The Queen Mary 2. Elegant sailing across The Atlantic

Sailing across The Atlantic on the Queen Mary is a great treat.

Queen Mary
Queen Mary

Buffets on board ships are terrific places to observe eccentricity at play, and the Queen Mary is no exception.

Unleashed from the constraints of conventional food-pairing, buffet-grazers are free to tickle their taste buds as they fancy. One sees chicken curry sploshed on a plate alongside pizza and little pickled fish, roast beef garnished with macaroni cheese and any number of wonderfully personal combinations.

It does make one question how the more common and pedestrian combinations, so beloved of the processed-food industry came into being; certainly not from the observation of folks in a buffet line when free to choose the combination that most appeals.

Eccentricity is actually in pretty short order here; at first glance it is a fairly homogeneous crowd, particularly at dinner where 80% of the men aboard wear evening dress. However, there are glimpses of individuality; a novelty bow-tie or two, a cummerbund discreetly sporting the crest of a secret society, or perhaps a football team.

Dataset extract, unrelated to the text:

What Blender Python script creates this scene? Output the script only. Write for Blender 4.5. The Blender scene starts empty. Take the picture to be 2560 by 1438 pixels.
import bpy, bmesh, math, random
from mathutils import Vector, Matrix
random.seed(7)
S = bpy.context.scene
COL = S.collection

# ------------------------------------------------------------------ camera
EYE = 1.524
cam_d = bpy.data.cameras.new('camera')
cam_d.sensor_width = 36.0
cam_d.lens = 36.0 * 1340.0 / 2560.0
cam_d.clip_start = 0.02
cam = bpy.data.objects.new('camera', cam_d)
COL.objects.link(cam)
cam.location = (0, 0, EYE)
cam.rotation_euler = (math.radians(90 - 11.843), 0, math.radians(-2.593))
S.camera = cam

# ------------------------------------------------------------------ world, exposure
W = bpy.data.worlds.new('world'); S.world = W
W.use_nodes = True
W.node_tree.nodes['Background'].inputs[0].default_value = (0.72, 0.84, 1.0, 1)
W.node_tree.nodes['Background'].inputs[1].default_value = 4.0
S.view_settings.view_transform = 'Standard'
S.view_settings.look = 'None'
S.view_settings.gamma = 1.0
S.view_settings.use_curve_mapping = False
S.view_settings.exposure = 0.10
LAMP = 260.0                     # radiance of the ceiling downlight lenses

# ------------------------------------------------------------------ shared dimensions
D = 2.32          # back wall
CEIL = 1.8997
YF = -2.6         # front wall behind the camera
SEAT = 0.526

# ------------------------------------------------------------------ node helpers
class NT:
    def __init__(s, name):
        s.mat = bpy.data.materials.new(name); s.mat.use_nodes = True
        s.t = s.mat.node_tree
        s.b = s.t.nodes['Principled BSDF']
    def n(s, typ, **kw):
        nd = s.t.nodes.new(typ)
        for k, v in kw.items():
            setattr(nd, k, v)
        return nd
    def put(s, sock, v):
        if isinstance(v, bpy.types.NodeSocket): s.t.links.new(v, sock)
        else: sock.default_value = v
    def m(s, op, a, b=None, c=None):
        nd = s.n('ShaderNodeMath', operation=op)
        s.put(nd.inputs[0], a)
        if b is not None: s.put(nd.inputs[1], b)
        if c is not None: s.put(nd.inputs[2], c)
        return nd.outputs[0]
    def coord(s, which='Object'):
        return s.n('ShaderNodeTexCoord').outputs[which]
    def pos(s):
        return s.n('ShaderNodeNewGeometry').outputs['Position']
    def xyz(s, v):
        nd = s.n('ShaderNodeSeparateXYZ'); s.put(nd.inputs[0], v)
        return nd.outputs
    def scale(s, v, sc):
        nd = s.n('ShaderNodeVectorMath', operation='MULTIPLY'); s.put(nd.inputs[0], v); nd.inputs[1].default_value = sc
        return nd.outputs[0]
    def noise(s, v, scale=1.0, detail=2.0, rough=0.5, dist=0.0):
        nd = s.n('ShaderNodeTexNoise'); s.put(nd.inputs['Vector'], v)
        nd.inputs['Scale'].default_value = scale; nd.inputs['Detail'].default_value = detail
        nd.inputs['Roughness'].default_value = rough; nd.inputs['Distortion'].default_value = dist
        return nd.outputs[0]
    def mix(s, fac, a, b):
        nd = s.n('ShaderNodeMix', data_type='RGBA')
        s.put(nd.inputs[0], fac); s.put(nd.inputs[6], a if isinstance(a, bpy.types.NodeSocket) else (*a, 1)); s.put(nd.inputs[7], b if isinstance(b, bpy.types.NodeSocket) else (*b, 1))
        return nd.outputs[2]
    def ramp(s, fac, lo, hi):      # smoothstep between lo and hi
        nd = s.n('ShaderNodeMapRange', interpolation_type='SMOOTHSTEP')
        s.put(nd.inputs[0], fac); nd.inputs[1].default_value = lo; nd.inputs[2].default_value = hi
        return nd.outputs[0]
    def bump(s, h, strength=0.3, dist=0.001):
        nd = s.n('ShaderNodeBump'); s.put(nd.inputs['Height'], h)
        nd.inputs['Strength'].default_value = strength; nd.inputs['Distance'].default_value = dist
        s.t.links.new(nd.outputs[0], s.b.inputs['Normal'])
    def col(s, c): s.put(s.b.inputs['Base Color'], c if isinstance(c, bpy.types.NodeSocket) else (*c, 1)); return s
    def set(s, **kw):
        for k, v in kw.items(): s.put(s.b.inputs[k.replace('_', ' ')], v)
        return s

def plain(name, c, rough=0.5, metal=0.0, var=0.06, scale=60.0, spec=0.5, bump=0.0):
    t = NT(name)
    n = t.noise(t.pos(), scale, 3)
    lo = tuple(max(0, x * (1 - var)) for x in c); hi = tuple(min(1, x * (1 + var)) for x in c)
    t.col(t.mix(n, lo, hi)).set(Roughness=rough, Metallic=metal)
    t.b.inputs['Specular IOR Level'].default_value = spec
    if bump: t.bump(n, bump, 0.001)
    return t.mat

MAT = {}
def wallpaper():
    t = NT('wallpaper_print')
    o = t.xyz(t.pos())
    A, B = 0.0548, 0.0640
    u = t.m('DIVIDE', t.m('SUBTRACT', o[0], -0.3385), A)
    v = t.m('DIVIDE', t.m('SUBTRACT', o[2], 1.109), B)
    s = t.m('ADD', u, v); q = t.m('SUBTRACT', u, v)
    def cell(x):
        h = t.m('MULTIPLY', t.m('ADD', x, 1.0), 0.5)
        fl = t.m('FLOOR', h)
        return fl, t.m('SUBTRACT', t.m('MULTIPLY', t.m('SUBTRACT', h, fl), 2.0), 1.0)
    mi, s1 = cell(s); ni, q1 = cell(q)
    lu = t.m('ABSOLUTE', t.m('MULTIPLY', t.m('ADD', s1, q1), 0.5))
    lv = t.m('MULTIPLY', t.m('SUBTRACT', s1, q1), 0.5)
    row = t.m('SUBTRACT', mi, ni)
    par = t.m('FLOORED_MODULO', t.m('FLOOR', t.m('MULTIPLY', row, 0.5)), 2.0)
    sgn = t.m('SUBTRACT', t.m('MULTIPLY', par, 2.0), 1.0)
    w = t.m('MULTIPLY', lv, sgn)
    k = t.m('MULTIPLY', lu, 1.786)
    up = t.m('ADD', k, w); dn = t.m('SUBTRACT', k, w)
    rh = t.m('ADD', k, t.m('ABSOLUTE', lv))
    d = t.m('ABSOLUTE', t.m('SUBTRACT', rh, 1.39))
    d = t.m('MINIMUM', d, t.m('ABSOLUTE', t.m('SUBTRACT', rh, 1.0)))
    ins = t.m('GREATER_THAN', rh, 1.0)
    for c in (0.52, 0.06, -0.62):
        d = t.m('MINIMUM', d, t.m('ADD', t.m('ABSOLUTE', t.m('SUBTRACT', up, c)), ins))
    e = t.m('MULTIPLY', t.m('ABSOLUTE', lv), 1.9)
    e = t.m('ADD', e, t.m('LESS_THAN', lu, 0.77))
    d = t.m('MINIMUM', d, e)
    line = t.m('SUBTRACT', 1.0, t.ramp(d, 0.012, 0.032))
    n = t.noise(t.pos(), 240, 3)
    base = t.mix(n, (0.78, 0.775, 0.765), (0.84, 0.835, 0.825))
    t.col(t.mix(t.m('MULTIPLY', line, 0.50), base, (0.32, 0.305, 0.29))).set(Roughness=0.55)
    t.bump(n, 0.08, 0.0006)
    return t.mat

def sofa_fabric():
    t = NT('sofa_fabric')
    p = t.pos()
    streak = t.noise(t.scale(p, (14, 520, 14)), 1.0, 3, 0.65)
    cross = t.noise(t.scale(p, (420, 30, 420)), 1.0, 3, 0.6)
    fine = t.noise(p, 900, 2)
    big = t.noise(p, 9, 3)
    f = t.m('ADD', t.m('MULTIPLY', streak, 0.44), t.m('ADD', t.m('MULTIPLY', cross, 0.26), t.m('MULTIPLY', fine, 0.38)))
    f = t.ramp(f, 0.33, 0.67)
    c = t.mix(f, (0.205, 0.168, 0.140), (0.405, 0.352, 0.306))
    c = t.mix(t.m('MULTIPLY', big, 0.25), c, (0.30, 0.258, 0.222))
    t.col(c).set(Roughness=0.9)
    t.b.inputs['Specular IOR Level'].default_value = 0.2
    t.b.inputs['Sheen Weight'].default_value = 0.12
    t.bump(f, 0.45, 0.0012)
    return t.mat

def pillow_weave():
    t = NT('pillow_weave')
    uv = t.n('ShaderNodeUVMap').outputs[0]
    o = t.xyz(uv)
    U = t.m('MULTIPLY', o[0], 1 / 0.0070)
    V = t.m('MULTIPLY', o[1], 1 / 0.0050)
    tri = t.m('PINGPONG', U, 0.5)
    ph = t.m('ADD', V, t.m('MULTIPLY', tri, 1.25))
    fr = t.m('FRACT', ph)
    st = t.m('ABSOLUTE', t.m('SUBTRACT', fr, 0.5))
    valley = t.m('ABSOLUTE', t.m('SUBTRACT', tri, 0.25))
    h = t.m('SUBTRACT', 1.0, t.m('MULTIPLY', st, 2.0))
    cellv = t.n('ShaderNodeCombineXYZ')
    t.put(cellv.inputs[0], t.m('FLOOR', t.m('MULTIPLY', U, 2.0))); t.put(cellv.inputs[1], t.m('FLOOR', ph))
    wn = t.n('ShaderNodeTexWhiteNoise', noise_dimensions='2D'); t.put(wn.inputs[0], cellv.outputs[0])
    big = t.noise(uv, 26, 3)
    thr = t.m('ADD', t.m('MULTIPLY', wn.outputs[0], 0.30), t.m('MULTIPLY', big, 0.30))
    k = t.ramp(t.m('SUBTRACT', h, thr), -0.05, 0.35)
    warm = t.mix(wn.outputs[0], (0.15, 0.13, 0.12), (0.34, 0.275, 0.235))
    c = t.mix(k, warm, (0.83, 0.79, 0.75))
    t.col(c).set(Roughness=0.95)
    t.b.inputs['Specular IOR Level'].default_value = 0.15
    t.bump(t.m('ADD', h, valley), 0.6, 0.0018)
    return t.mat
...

There are those who choose to dress like an old photographic negative, exchanging black suits for white, and white shirts for black; even the odd cuff-links, indicating a wearer with personality, and of course, one or two gentlemen discreetly sporting medals.

Queen Mary
Murray, discreetly displaying his medal

The medals are interesting and food for speculation. Are they indeed war heroes or wearing some bauble of Soviet-era industrial success picked up in a Moldovan market place? One hardly dares to ask.

Our 2,491 passengers are apparently drawn from twenty-nine countries, including, a touch mysteriously, six Maltese; Brits far outnumber the rest, with 1,488 in their number, compared with singletons from Estonia, Hong Kong, Romania, Singapore and Swaziland. Does the Estonian make up a party of four with the three identified Finns? One never knows, but days at sea sharpen one’s curiosity.

The passengers are a mixed bunch too, with a myriad of reasons to be ploughing across the North Atlantic in November. There are many who simply “don’t fly”, and for whom the QM2 is the only way to regularly get to America for business, to see family or to simply sightsee. There are those here to celebrate anniversaries or, by the disconsolate looks of some couples at the bars, to try and repair relationships. There are those who are on board, it seems, to play bridge endlessly, some dance for hours and some simply read.

It is a great attraction of this ship that so many tastes are catered to. There are no assertively smiley folks trying to make you have more fun than you might want, and the shopping is limited. It is not a circus, more a country-house hotel than an all-inclusive, and a very pleasant way to while away a week.

And not only that, but with the conquering of time and space, one is officially in the UK three days before we arrive.